Toward that end, Davis tracked the history of some of the world's largest extinct mammals — such as the Columbian mammoth long-horned bison and saber-toothed cats — that once roamed the Earth. In total, Davis looked at 94 large mammal species that lived in North America over the last 50,000 years, and calculated how functional diversity — the role that an animal plays in an ecosystem — changed through the Pleistocene–Holocene boundary. Then, he compared functional traits between extant and extinct species to look for relationships between functional diversity and extinction risk.

His key finding was that extinction risk of an animal did not depend on how much, or how little, function it contributed to a community.

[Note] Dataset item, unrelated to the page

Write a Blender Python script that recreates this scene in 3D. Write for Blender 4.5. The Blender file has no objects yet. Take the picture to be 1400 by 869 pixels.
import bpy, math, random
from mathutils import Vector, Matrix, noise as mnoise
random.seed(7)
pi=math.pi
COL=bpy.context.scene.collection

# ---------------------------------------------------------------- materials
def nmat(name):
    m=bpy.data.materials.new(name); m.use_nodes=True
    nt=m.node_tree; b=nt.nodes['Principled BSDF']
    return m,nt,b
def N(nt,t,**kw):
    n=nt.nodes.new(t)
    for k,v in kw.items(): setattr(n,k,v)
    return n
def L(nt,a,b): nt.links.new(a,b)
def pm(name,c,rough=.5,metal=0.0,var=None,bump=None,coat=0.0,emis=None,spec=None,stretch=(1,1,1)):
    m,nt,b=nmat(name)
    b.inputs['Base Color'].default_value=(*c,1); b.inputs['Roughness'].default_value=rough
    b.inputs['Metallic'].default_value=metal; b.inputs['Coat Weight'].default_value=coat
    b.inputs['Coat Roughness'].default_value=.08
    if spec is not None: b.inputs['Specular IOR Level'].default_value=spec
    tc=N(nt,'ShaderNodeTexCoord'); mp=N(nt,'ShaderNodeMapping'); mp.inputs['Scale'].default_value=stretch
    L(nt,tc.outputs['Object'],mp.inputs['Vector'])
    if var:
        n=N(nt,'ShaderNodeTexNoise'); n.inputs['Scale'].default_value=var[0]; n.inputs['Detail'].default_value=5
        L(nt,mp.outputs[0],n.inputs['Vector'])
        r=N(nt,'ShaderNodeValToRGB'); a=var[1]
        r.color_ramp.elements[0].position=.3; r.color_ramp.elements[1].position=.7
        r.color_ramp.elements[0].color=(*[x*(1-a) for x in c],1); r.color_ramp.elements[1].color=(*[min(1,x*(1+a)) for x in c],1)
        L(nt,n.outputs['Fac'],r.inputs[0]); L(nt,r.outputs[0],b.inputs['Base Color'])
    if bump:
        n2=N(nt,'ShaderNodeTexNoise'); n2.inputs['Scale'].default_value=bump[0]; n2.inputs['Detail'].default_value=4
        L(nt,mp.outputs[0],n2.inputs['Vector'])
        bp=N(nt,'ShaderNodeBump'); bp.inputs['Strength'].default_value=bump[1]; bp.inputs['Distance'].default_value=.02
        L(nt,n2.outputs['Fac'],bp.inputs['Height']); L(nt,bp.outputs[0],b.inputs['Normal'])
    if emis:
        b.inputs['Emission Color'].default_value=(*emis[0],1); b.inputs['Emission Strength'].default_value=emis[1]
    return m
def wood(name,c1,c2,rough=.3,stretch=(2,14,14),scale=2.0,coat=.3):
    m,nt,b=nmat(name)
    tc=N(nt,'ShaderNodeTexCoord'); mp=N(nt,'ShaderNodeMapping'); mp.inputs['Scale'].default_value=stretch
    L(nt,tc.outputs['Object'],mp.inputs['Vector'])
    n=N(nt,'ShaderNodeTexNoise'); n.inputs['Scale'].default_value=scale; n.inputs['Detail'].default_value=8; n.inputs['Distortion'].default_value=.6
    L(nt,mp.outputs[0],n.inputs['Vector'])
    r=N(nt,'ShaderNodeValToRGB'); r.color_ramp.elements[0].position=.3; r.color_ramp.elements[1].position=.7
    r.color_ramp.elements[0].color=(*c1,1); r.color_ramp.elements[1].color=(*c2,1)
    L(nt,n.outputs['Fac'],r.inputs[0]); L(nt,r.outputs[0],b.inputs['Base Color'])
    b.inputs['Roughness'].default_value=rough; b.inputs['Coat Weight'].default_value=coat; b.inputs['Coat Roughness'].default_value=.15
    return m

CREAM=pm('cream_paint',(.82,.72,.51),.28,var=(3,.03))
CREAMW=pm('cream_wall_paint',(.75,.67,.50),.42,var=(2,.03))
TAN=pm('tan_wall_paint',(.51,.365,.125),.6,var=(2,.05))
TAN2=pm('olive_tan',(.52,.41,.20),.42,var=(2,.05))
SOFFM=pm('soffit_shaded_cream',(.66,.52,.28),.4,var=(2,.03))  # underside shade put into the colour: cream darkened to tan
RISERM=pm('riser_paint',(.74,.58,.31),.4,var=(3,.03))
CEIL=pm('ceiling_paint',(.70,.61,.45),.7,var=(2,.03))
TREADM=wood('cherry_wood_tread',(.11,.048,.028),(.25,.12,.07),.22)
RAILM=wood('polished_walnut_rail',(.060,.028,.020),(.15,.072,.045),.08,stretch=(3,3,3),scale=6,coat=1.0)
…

However, if a species that has no functional equivalent goes extinct, the overall functional diversity could, in fact, drop — a finding that has serious implications for scientists looking to predict future extinctions, especially since our planet has now reached a point where losing even a handful of key mammals will leave as much of a gap as all of the Ice Age mammal extinctions put together.

“The largest functional richness losses may be yet to come because functional redundancy is low for many taxa including vulnerable species like the giant anteater (Myrmecophaga tridactyla ) that now has no functional equivalent,” Davis wrote in the study. “Short-term experiments will likely under-predict these losses because they overestimate redundancy.”

The silver-lining, if there is one, is that analysis of the fossil record reveals that in the long-term, some species can evolve rapidly to fill the niche left unoccupied due to the loss of key megafauna.

“A long view that seeks to understand these past functional changes may be the best way to predict how future disassembly will impact community function,” Davis wrote. “Rather than focus on the total amount of functional space filled, it is more useful to study how communities will move through that functional space and how different trait distributions will change underlying ecosystem function.”